Monday, November 26, 2007

Survived the Boba boda mayhem

Sometime last week I found myself in Kampala, Uganda with a couple of other people from Southern Africa and two from East Africa. Our flight arrived after 8pm so I thought the one hour drive from Entebbe to Kampala would be a hectic- and traffic- free one. Wrong! The roads of Kampala were busy and the driving scary. Drivers plied the roads with full beam lights and overtaking was the norm even if another car was approaching from the opposite direction. Then there were the Boda-Boda's, taxi motorcycles that drove anywhere there was space - on the left, on the right (I am more than sure I saw one going under our bus! Joke). Our driver didn't give way at the round about but neither did the others. On a number of occasions one poor lady from Lesotho who was sitting at the rear of the minibus let out little screams after a couple of other cars nearly bumped into us.

Despite pleading with the driver, he paid no attention. He kept on chatting with his front seat passenger. In the midst of all this, our colleague from Kenya kept looking towards us asking what our problem was. "I see nothing wrong with this driving, Nairobi is actually worse". The Tanzanian chap didn't look the least bit bothered either.
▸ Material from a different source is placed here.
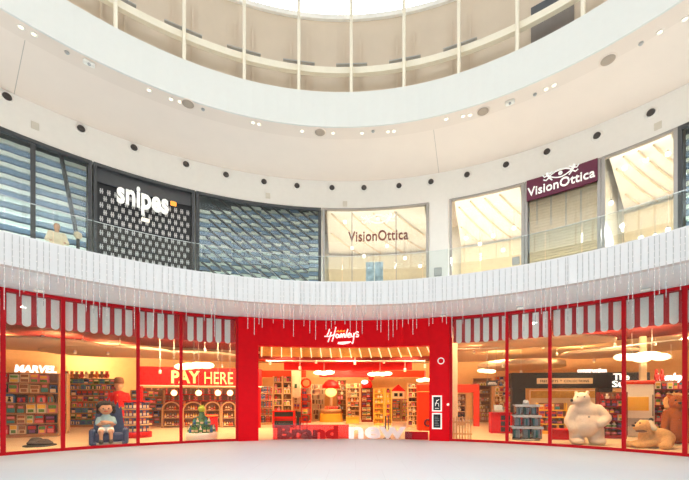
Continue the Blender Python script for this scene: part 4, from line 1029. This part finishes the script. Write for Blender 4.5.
mb = MB(); mb.ball((-.18,-.30,h+.42),(.26,.14,.16),10,7); obj('lit_cap', mb, M_neon, t)
# tall yellow tower display
Yt = 23.0; g0 = None
for j,(x0,x1,cc) in enumerate(((374,384,[2,11,1]),(386,391.5,[2,9,1]))):
    shelf('yellow_tower', ('wide' if j == 0 else 'slim')+' yellow toy tower right of the dark red shelf', 'in the %s yellow tower' % ('wide' if j == 0 else 'slim'), x0, x1, 388, 424, 7, 'plush_toy' if j == 0 else 'doll_box', cc, (.14,.2), M_yellow, M_gold, Y=Yt+.9*j*0)
shelf('toy_shelf', 'brown toy shelf with a small roof house, right half of the entrance', 'on the brown shelf under the small roof house', 392.5, 401, 399, 421, 6, 'board_game', [10,0,9,3,11], (.18,.3), M_wooddk, M_brown)
shelf('toy_shelf', 'wide brown toy shelf at the right rear of the entrance', 'on the wide brown shelf at the right rear of the entrance', 402, 412, 399, 421, 6, 'doll_box', [10,0,3,11,9], (.18,.3), M_wooddk, M_brown)
Yh = 26; g = thing('toy_house', 'small cream gable-roofed toy house on top of the brown shelf', 'toy house', (wx(398,Yh),Yh,hz(398.6,Yh)+.03))
mb = MB(); mb.bbox(-.42,.42,-.2,.2,0,.5,.02); obj('walls', mb, M_cream, g)
mb = MB(); mb.poly([(-.52,.501),(0,.98),(.52,.501)], -.26,.26); obj('roof', mb, M_redshelf, g)
mb = MB(); mb.box(-.3,-.05,-.215,-.201,.12,.36); mb.box(.08,.30,-.215,-.201,.12,.36); obj('windows', mb, M_black, g)
shelf('toy_shelf', 'tall mixed shelf left of the orange-red pillar', 'on the tall mixed shelf left of the orange-red pillar', 408.5, 418, 383, 427, 9, ['doll_box','plush_toy'], [10,7,0,11,9], (.14,.2), M_wood, M_brown, Y=21.5)
Yq = 19.0; g = thing('column', 'orange-red wide column at the right edge of the entrance', 'column', (wx(424.5,Yq),Yq+.4,0))
hq = hz(384,Yq)
mb = MB(); mb.bbox(-.30,.36,-.3,.3,0,hq,.03); obj('shaft', mb, M_orange, g)
mb = MB(); mb.bbox(-.33,.39,-.33,.33,hq-.42,hq-.38,.01); obj('band', mb, M_gold, g)
mb = MB(); mb.tube([(.2+.17*math.cos(q*PI/8),-.34,.42+.17*math.sin(q*PI/8)) for q in range(16)], .05, 6, closed=True)
o = obj('wheel_ring', mb, M_purple, g)
for px,(Y_,lb) in {275:(26,'over the dark toy shelf'),345:(26,'over the middle shelves'),402:(26,'over the brown shelves')}.items():
    mb = MB(); X = wx(px,Y_); W2 = 2.0
    mb.M = Matrix.Translation((X,Y_+1.6,0)); mb.bbox(-W2,W2,-.05,.12,3.35,3.85,.02)
    o = obj('hanging_bulkhead', mb, M_orange if px != 345 else M_redshelf); tag(o, 'orange-red bulkhead board hanging %s' % lb, 'bulkhead')
# standing red plush on upper ledge
for j, px in enumerate((352,357,366,371,377,384)):
    Y_ = 27.3; o = bpy.data.objects.new('plush_toy', prod('plush_toy', (0,0,3,0,1,3)[j])); COL.objects.link(o); o.location = (wx(px,Y_),Y_,3.855); o.scale = (.42,.42,.55)
    tag(o, 'red plush figure on the high bulkhead mid entrance', 'plush toy', 'red plush figures on the high bulkhead'); 
# queue posts
for j, px in enumerate((296,300,303,307)):
    Y_ = 15.4; g = thing('barrier_post', 'slim red queue post behind the red film at the entrance', 'post', (wx(px,Y_),Y_,0), 0, 'queue posts behind the entrance banner')
    mb = MB(); mb.lathe([(.10,0),(.10,.02),(.03,.035)], 0, 0, 14); obj('base', mb, M_greymetal, g)
    mb = MB(); mb.lathe([(.022,.036),(.022,.82),(.035,.83),(.035,.86),(.02,.87)], 0, 0, 12); obj('pole', mb, M_redshelf, g)
for j, px in enumerate((385.5,388.5)):
    Y_ = 15.2; g = thing('barrier_post', 'slim dark post behind the word new at the entrance', 'post', (wx(px,Y_),Y_,0), 0, 'dark posts behind the word new')
    mb = MB(); mb.lathe([(.10,0),(.10,.02),(.03,.035)], 0, 0, 14); obj('base', mb, M_greymetal, g)
    mb = MB(); mb.lathe([(.022,.036),(.022,.9),(.035,.91),(.02,.94)], 0, 0, 12); obj('pole', mb, M_charcoal, g)

# ------------------------------------------------------------------ right bays
Yq = 15.5; g = thing('column', 'slim pale column at the left end of the right bays', 'column', (wx(455,Yq),Yq+.2,0)); mb = MB(); mb.bbox(-.13,.13,-.13,.13,0,ZI-.001,.02); obj('shaft', mb, M_cream, g)
# wooden slatted stool rack
Yq = 15.0; X = wx(459,Yq); g = thing('slat_fence', 'low wooden slatted fence beside the pale column', 'fence', (X+.05,Yq-.25,0), -.25)
for q in range(7): mb = MB(); mb.bbox(-.34+q*.11,-.34+q*.11+.045,-.02,.02,0,.95 if q%2 else .9,.008); obj('slat', mb, M_wood, g)
mb = MB(); mb.box(-.36,.40,.021,.04,.2,.26); mb.box(-.36,.40,.021,.04,.68,.74); obj('rail', mb, M_wood, g)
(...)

Our Mozambican colleague summed it all up by saying "I think I should appreciate Mozambican driving more". I think I should appreciate Malawian drivers more myself after that experience.

Thursday, November 1, 2007

Match economic stability with politcal stability


It has been announced that the Reserve Bank of Malawi has reduced the base lending rate by 2.5 percentage points to 15%. Am no economist but I would think this is a good indication of the monetary situation in the country. As a citizen, this is great news as the cost of borrowing gets cheaper despite the fact that commercial banks will normally set their base lending rate 2-3 percentage points above the RBM one then add on another 6 percentage points as their markup. So in effect I will still be paying 23% +/- interest. Nevertheless, economically things are looking up.

I however believe that economic stability can't work without political stability. They work in tandem. Unfortunately statements coming from both sides of the political spectrum don't inspire much confidence. To make things worse, it is the heads of these political institutions who are in the forefront making unwanted statements. I think it's time we all struck a reconciliatory tone, starting from the state president down to the cadres at the grassroots. That way our economic gains will not be wiped away by useless political bickering.